Not all of the people who died were observed to lose weight, and those who did varied considerably as to how soon their weight loss was observed following the cessation of vital signs. As MacDougall had no definition in advance of when, exactly, the point of death was reached, it appears that he connected the moment of death to weight loss rather than weight loss to the moment of death.

His reasoning with respect to the dogs he dispatched was also circular. He argued that his method of killing the dogs vitiated the results; that is, he couldn’t get a proper measurement because he was messing up the measurement process when poisoning the dogs.

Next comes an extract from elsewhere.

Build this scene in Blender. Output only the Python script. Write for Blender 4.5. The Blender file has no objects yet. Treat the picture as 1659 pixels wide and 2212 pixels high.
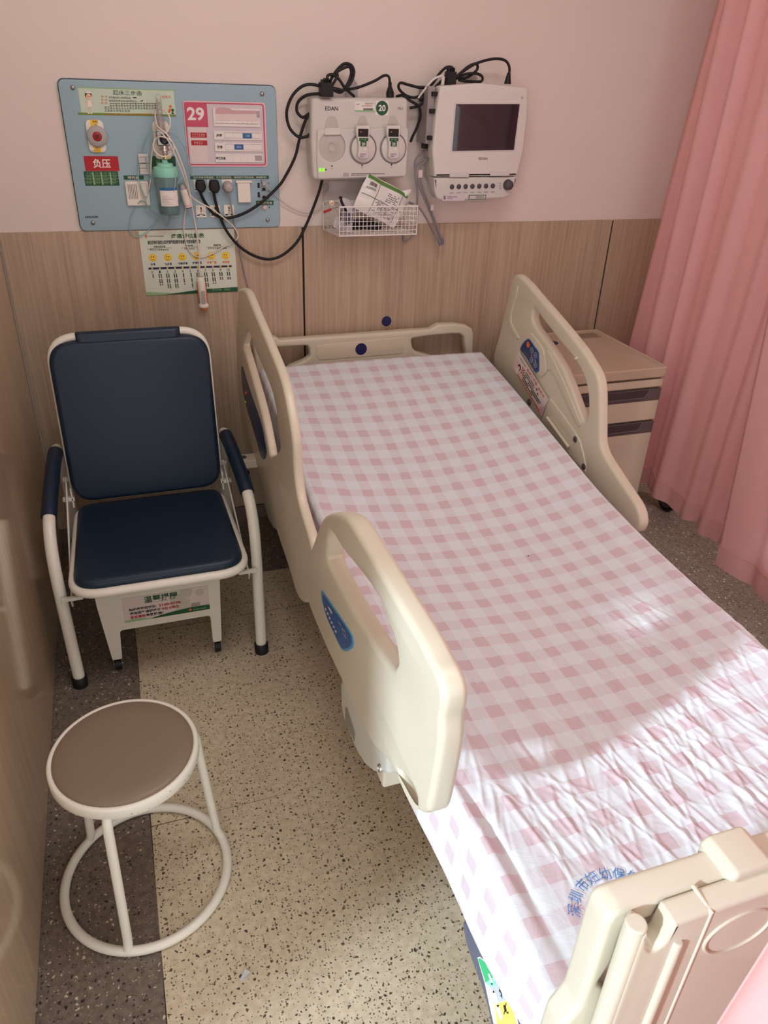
import bpy, bmesh, math, random
import numpy as np
from mathutils import Vector, Matrix
random.seed(7); np.random.seed(7)
S = bpy.context.scene
COL = S.collection
PI = math.pi
# ------------------------------------------------------------------ camera (solved from the photograph, metres)
IW, IH = 1659.0, 2212.0
F, YAW, PIT, ROL = 1630.16, 0.343473, -0.523477, 0.0390514
CAM = Vector((0.356979, -2.845886, 1.675133))
cy, sy, cp, sp = math.cos(YAW), math.sin(YAW), math.cos(PIT), math.sin(PIT)
_f = Vector((sy*cp, cy*cp, sp)); _r = Vector((cy, -sy, 0)); _u = _r.cross(_f)
cr, sr = math.cos(ROL), math.sin(ROL)
RIGHT = cr*_r + sr*_u; UP = -sr*_r + cr*_u; FWD = _f
cam = bpy.data.cameras.new('camera'); co = bpy.data.objects.new('camera', cam); COL.objects.link(co)
M = Matrix((RIGHT, UP, -FWD)).transposed().to_4x4(); M.translation = CAM
co.matrix_world = M
cam.sensor_fit = 'HORIZONTAL'; cam.sensor_width = 36; cam.lens = F/IW*36; cam.clip_start = 0.02
S.camera = co
def _hit(px, py, ax, val):          # a measured point of the photograph on the world plane axis = val
    d = RIGHT*((px-IW/2)/F) - UP*((py-IH/2)/F) + FWD
    return CAM + d*((val-CAM[ax])/d[ax])
def ax(px, py, X): return _hit(px, py, 0, X)
def ay(px, py, Y): return _hit(px, py, 1, Y)
def az(px, py, Z): return _hit(px, py, 2, Z)
def W(px, py, d=0.013): return _hit(px, py, 1, -d)
# ------------------------------------------------------------------ materials
def lin(c):
    c = c/255.0
    return c/12.92 if c <= 0.04045 else ((c+0.055)/1.055)**2.4
def rgb(t): return (lin(t[0]), lin(t[1]), lin(t[2]), 1)
MATS = {}
def mat(name, c=(200,200,200), rough=0.5, metal=0.0, spec=0.5, var=0.05, bump=0.0, scale=30.0, emit=None, estr=1.0, trans=0.0, alpha=1.0, coat=0.0, ior=1.45):
    m = bpy.data.materials.new(name); m.use_nodes = True
    nt = m.node_tree; b = nt.nodes['Principled BSDF']
    b.inputs['Roughness'].default_value = rough; b.inputs['Metallic'].default_value = metal
    b.inputs['Specular IOR Level'].default_value = spec
    b.inputs['Transmission Weight'].default_value = trans; b.inputs['Alpha'].default_value = alpha
    b.inputs['Coat Weight'].default_value = coat; b.inputs['IOR'].default_value = ior
    col = rgb(c)
    tc = nt.nodes.new('ShaderNodeTexCoord'); nz = nt.nodes.new('ShaderNodeTexNoise')
    nz.inputs['Scale'].default_value = scale; nz.inputs['Detail'].default_value = 3
    nt.links.new(tc.outputs['Object'], nz.inputs['Vector'])
    mr = nt.nodes.new('ShaderNodeMapRange'); mr.inputs['To Min'].default_value = 1-var; mr.inputs['To Max'].default_value = 1+var
    nt.links.new(nz.outputs['Fac'], mr.inputs['Value'])
    mx = nt.nodes.new('ShaderNodeMix'); mx.data_type = 'RGBA'; mx.blend_type = 'MULTIPLY'; mx.inputs[0].default_value = 1
    mx.inputs[6].default_value = col; nt.links.new(mr.outputs[0], mx.inputs[7]); nt.links.new(mx.outputs[2], b.inputs['Base Color'])
    if bump:
        bp = nt.nodes.new('ShaderNodeBump'); bp.inputs['Strength'].default_value = bump; bp.inputs['Distance'].default_value = 0.002
        nt.links.new(nz.outputs['Fac'], bp.inputs['Height']); nt.links.new(bp.outputs[0], b.inputs['Normal'])
    if emit:
        b.inputs['Emission Color'].default_value = rgb(emit); b.inputs['Emission Strength'].default_value = estr
    MATS[name] = m; return m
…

He was, however, in a heads-I-win-tails-you-lose position. He could interpret his results to prove virtually any preconceived conclusion. MacDougall assumed that dogs had souls which had measurable weight. If he had other prejudices, he could as easily have argued that his experiment showed that the dogs had no souls, or that they had souls but that they remained in the bodies after death. I recall that when I was in grade school the parish priests told my classmates and I that dogs had souls but that they were only “dog souls”; it appeared to be solid dogma that a dog’s soul was mortal, so I guess that means they would stay inside the bodies at death–that is, if a soul is literally “inside” a body to start with.

The British Parapsychologist Susan J. Blackmore wrote about MacDougall’s experiments in an interesting book called Beyond the Body and, I believe, mentions them in at least one other, later book. She also discusses the work of a researcher named H. L. Twining who conducted experiments on insects in the 1930s.

Twining found that there was a minute loss of weight after an insect was killed, but only if the container in which the insect was confined was not airtight. There would seem to be at least two ways of interpreting this. One is to suppose that an insect’s soul can get out of its body, but can’t pass through a glass beaker. The other is to surmise that all any of these researchers has ever really done is measure the natural loss of moisture and gas from a corpse.